### PROBLEM STATEMENT
Extract the listing below in full, unchanged.

### DATASET SECTION

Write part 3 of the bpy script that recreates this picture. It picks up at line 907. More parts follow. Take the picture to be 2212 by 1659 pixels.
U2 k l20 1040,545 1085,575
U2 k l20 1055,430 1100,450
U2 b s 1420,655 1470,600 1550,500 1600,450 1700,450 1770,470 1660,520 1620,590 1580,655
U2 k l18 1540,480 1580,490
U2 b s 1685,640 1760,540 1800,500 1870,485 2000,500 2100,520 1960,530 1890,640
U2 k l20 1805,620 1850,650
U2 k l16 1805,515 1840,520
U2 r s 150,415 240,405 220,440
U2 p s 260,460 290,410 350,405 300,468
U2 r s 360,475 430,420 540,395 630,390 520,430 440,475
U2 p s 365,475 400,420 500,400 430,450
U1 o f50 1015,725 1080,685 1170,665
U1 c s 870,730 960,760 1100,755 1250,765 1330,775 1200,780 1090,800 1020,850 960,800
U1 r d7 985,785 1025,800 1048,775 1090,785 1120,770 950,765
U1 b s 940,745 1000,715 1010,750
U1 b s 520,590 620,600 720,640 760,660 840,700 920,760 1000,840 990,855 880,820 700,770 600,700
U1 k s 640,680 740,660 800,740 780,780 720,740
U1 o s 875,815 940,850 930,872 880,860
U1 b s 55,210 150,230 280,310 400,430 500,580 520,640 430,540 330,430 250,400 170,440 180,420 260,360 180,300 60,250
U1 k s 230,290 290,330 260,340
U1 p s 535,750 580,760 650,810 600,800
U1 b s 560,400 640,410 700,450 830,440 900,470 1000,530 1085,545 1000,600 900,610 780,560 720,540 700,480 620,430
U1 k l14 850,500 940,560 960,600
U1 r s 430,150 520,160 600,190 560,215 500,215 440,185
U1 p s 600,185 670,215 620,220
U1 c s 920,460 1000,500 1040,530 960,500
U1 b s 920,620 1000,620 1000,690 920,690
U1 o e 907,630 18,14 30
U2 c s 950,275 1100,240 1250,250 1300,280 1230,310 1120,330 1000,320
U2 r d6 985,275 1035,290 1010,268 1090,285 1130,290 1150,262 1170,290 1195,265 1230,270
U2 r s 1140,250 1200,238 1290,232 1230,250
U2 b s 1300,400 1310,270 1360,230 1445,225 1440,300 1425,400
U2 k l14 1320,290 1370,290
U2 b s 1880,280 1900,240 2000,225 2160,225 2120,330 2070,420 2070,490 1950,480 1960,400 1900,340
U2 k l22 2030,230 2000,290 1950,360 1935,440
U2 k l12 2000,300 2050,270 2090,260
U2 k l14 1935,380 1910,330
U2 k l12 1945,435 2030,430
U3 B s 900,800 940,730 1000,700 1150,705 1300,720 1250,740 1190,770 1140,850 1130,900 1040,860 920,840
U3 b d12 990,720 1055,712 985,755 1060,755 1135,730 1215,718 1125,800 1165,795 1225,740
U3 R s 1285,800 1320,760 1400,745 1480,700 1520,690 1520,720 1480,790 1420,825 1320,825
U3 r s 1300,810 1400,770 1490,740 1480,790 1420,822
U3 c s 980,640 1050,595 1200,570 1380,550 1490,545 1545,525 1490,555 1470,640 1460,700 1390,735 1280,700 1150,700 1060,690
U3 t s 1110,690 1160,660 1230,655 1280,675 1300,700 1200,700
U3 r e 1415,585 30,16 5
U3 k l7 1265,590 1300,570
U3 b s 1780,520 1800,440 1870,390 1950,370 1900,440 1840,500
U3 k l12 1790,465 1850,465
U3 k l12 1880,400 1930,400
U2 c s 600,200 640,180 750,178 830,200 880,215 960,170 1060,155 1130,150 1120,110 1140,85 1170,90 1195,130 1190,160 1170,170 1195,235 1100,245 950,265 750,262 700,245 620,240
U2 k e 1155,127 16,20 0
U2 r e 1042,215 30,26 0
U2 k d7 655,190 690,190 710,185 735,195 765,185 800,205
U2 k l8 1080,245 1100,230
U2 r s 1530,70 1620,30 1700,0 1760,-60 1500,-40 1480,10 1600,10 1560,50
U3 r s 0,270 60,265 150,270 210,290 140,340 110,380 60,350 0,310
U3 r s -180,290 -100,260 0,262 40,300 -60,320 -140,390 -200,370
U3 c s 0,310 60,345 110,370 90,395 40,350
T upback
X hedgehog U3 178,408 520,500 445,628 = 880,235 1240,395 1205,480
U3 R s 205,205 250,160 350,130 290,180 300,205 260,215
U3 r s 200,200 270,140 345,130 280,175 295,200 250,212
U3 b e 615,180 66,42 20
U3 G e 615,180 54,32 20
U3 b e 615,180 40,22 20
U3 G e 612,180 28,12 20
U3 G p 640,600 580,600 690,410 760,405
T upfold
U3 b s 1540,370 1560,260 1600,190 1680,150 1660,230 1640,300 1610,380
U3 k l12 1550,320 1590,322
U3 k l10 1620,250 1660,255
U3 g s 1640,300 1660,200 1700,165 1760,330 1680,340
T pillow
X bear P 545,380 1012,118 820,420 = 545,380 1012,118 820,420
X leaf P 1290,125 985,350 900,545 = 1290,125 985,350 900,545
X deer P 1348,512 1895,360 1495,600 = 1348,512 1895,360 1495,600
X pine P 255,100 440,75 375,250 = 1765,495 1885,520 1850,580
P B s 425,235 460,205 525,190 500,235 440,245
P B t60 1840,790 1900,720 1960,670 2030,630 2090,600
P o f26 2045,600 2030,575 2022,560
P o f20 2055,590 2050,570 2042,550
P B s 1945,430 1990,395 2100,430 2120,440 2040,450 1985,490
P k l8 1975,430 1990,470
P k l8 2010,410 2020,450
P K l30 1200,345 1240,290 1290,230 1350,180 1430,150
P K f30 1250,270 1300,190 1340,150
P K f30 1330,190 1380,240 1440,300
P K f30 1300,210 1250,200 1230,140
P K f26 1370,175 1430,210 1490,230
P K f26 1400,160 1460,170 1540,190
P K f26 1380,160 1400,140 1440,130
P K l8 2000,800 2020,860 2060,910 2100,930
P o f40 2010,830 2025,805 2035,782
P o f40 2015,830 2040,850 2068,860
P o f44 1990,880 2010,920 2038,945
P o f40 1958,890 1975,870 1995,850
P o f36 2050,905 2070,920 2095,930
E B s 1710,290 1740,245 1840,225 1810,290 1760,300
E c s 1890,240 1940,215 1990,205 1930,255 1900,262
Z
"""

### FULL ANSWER
Write part 3 of the bpy script that recreates this picture. It picks up at line 907. More parts follow. Take the picture to be 2212 by 1659 pixels.
U2 k l20 1040,545 1085,575
U2 k l20 1055,430 1100,450
U2 b s 1420,655 1470,600 1550,500 1600,450 1700,450 1770,470 1660,520 1620,590 1580,655
U2 k l18 1540,480 1580,490
U2 b s 1685,640 1760,540 1800,500 1870,485 2000,500 2100,520 1960,530 1890,640
U2 k l20 1805,620 1850,650
U2 k l16 1805,515 1840,520
U2 r s 150,415 240,405 220,440
U2 p s 260,460 290,410 350,405 300,468
U2 r s 360,475 430,420 540,395 630,390 520,430 440,475
U2 p s 365,475 400,420 500,400 430,450
U1 o f50 1015,725 1080,685 1170,665
U1 c s 870,730 960,760 1100,755 1250,765 1330,775 1200,780 1090,800 1020,850 960,800
U1 r d7 985,785 1025,800 1048,775 1090,785 1120,770 950,765
U1 b s 940,745 1000,715 1010,750
U1 b s 520,590 620,600 720,640 760,660 840,700 920,760 1000,840 990,855 880,820 700,770 600,700
U1 k s 640,680 740,660 800,740 780,780 720,740
U1 o s 875,815 940,850 930,872 880,860
U1 b s 55,210 150,230 280,310 400,430 500,580 520,640 430,540 330,430 250,400 170,440 180,420 260,360 180,300 60,250
U1 k s 230,290 290,330 260,340
U1 p s 535,750 580,760 650,810 600,800
U1 b s 560,400 640,410 700,450 830,440 900,470 1000,530 1085,545 1000,600 900,610 780,560 720,540 700,480 620,430
U1 k l14 850,500 940,560 960,600
U1 r s 430,150 520,160 600,190 560,215 500,215 440,185
U1 p s 600,185 670,215 620,220
U1 c s 920,460 1000,500 1040,530 960,500
U1 b s 920,620 1000,620 1000,690 920,690
U1 o e 907,630 18,14 30
U2 c s 950,275 1100,240 1250,250 1300,280 1230,310 1120,330 1000,320
U2 r d6 985,275 1035,290 1010,268 1090,285 1130,290 1150,262 1170,290 1195,265 1230,270
U2 r s 1140,250 1200,238 1290,232 1230,250
U2 b s 1300,400 1310,270 1360,230 1445,225 1440,300 1425,400
U2 k l14 1320,290 1370,290
U2 b s 1880,280 1900,240 2000,225 2160,225 2120,330 2070,420 2070,490 1950,480 1960,400 1900,340
U2 k l22 2030,230 2000,290 1950,360 1935,440
U2 k l12 2000,300 2050,270 2090,260
U2 k l14 1935,380 1910,330
U2 k l12 1945,435 2030,430
U3 B s 900,800 940,730 1000,700 1150,705 1300,720 1250,740 1190,770 1140,850 1130,900 1040,860 920,840
U3 b d12 990,720 1055,712 985,755 1060,755 1135,730 1215,718 1125,800 1165,795 1225,740
U3 R s 1285,800 1320,760 1400,745 1480,700 1520,690 1520,720 1480,790 1420,825 1320,825
U3 r s 1300,810 1400,770 1490,740 1480,790 1420,822
U3 c s 980,640 1050,595 1200,570 1380,550 1490,545 1545,525 1490,555 1470,640 1460,700 1390,735 1280,700 1150,700 1060,690
U3 t s 1110,690 1160,660 1230,655 1280,675 1300,700 1200,700
U3 r e 1415,585 30,16 5
U3 k l7 1265,590 1300,570
U3 b s 1780,520 1800,440 1870,390 1950,370 1900,440 1840,500
U3 k l12 1790,465 1850,465
U3 k l12 1880,400 1930,400
U2 c s 600,200 640,180 750,178 830,200 880,215 960,170 1060,155 1130,150 1120,110 1140,85 1170,90 1195,130 1190,160 1170,170 1195,235 1100,245 950,265 750,262 700,245 620,240
U2 k e 1155,127 16,20 0
U2 r e 1042,215 30,26 0
U2 k d7 655,190 690,190 710,185 735,195 765,185 800,205
U2 k l8 1080,245 1100,230
U2 r s 1530,70 1620,30 1700,0 1760,-60 1500,-40 1480,10 1600,10 1560,50
U3 r s 0,270 60,265 150,270 210,290 140,340 110,380 60,350 0,310
U3 r s -180,290 -100,260 0,262 40,300 -60,320 -140,390 -200,370
U3 c s 0,310 60,345 110,370 90,395 40,350
T upback
X hedgehog U3 178,408 520,500 445,628 = 880,235 1240,395 1205,480
U3 R s 205,205 250,160 350,130 290,180 300,205 260,215
U3 r s 200,200 270,140 345,130 280,175 295,200 250,212
U3 b e 615,180 66,42 20
U3 G e 615,180 54,32 20
U3 b e 615,180 40,22 20
U3 G e 612,180 28,12 20
U3 G p 640,600 580,600 690,410 760,405
T upfold
U3 b s 1540,370 1560,260 1600,190 1680,150 1660,230 1640,300 1610,380
U3 k l12 1550,320 1590,322
U3 k l10 1620,250 1660,255
U3 g s 1640,300 1660,200 1700,165 1760,330 1680,340
T pillow
X bear P 545,380 1012,118 820,420 = 545,380 1012,118 820,420
X leaf P 1290,125 985,350 900,545 = 1290,125 985,350 900,545
X deer P 1348,512 1895,360 1495,600 = 1348,512 1895,360 1495,600
X pine P 255,100 440,75 375,250 = 1765,495 1885,520 1850,580
P B s 425,235 460,205 525,190 500,235 440,245
P B t60 1840,790 1900,720 1960,670 2030,630 2090,600
P o f26 2045,600 2030,575 2022,560
P o f20 2055,590 2050,570 2042,550
P B s 1945,430 1990,395 2100,430 2120,440 2040,450 1985,490
P k l8 1975,430 1990,470
P k l8 2010,410 2020,450
P K l30 1200,345 1240,290 1290,230 1350,180 1430,150
P K f30 1250,270 1300,190 1340,150
P K f30 1330,190 1380,240 1440,300
P K f30 1300,210 1250,200 1230,140
P K f26 1370,175 1430,210 1490,230
P K f26 1400,160 1460,170 1540,190
P K f26 1380,160 1400,140 1440,130
P K l8 2000,800 2020,860 2060,910 2100,930
P o f40 2010,830 2025,805 2035,782
P o f40 2015,830 2040,850 2068,860
P o f44 1990,880 2010,920 2038,945
P o f40 1958,890 1975,870 1995,850
P o f36 2050,905 2070,920 2095,930
E B s 1710,290 1740,245 1840,225 1810,290 1760,300
E c s 1890,240 1940,215 1990,205 1930,255 1900,262
Z
"""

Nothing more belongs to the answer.